少し戻りますが、臨時的任用職員の任用通知まだ10月1日付けでは何もないと言うことですけれども、これは直前になって、共産党の立場としては雇い止めはすべきではないという立場ですけれども、もし仮に雇い止めを強行するとして、次に任用の更新はしませんというお知らせ、これをもう直前になってすることになって、権利侵害という事を避けるためにも、今回の10月1日付け臨時職員任用通知の時に通知すべきではないかと考えますが、このことについて見解を求めます。以上です。

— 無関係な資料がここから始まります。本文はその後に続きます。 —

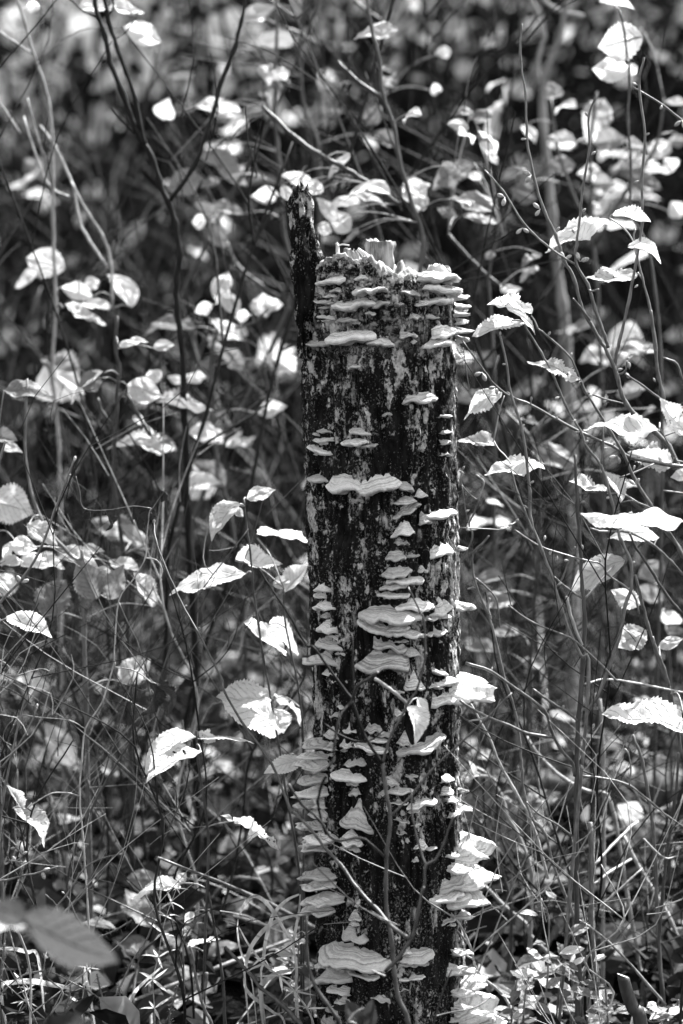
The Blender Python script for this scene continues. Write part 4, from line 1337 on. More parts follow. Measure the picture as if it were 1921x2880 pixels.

[津田総務部長]保育所の臨時職員の関係でご答弁申し上げます。まず、この勤務条件。この臨時的任用職員等の勤務条件につきましては、当然、勤務の形態、勤務時間また最低賃金等々勘案して、現在の勤務条件を明示しております。また福利厚生関係でも健康保険・厚生年金、社会保険制度についても新規採用時に説明会をし、その内容を明らかにしております。つぎに、10月1日に再度雇用契約を結ぶわけですが、雇い止めが発生する場合、その内容を明らかにするべきではないかとということでございますが、さきほどもご答弁申し上げましたように来年度の臨時職員の、またパート職員の必要数というのは平成19年度の措置児童数が決定以降という形になりますんで、10月1日の再雇用契約時には、このことがまだ確定しておりませんので、それを明らかにすることは事実上困難でございます。またこの雇い止めが法に違反するのではないかと言うことでございますが、労働基準法に基づいて適正な運営をしてまいります。以上でございます。


[畑中たけし]「労働条件に関する文書の交付」と「就業規則の作成の手続」その2点


[津田総務部長]今もさきほどご答弁申し上げましたように、採用時に必要な文書等につきましては説明をいたしております。


[畑中たけし]民間保育所の給食について、東京都中野区では民営化した保育園は当面の間、公立保育所と同じ献立の給食を実施するように委託法人に要請していますが、茨木市も同様にしてはどうかと考えます。見解を求めます。また同時にいっそのこと給食格差をなくすために茨木市内のすべての私立保育園の給食献立は茨木市が作成した公立保育所と同じメニューで統一してはどうかと考えます。見解を求めます。また主食費についての助成制度も東京都、狭山市、宇治市等にあります。茨木市でも検討を求めます。見解を求めます。


[奥原健康福祉部長]公立保育所と民営化する保育所についても同じ献立をと、また献立について統一してはどうかというご提案でございますが、民営化基本方針の中で移管予定保育所が実施している一定の保育内容を継続して実施していくことの中に給食についても含まれておりますので、そこの考えに基づいた対応をしていきたいと考えております。なお、主食費につきましては、さきほど申し上げましたように三者協議会の中で協議をするということになるわけでございますが、正式な話でありますが、民営化を引き受けることになる法人に主食費の取り扱いについてお伺いしますと、公立が一応1000円でやっているということなので、やはり引き受けるからにはそれを守っていかなければならないだろうなという感触をいただいております。正式な決定ではございません。そういう感触をいただいております。


[畑中たけし]民間保育園の耐震助成について。公立保育所の耐震一次診断の費用は延べ床面積や構造にもよりますが、だいたい一カ所50〜60万円という価格で計上されています。せめて耐震一次診断の2分の1助成を民間保育園にも早急に実施すべきではないかと考えますが、見解を再度求めます。


[奥原健康福祉部長]それから、私立保育園に対する耐震の補助の関係でございますが、現時点では補助金を制度化すると考え方はいまのところ持っておりません。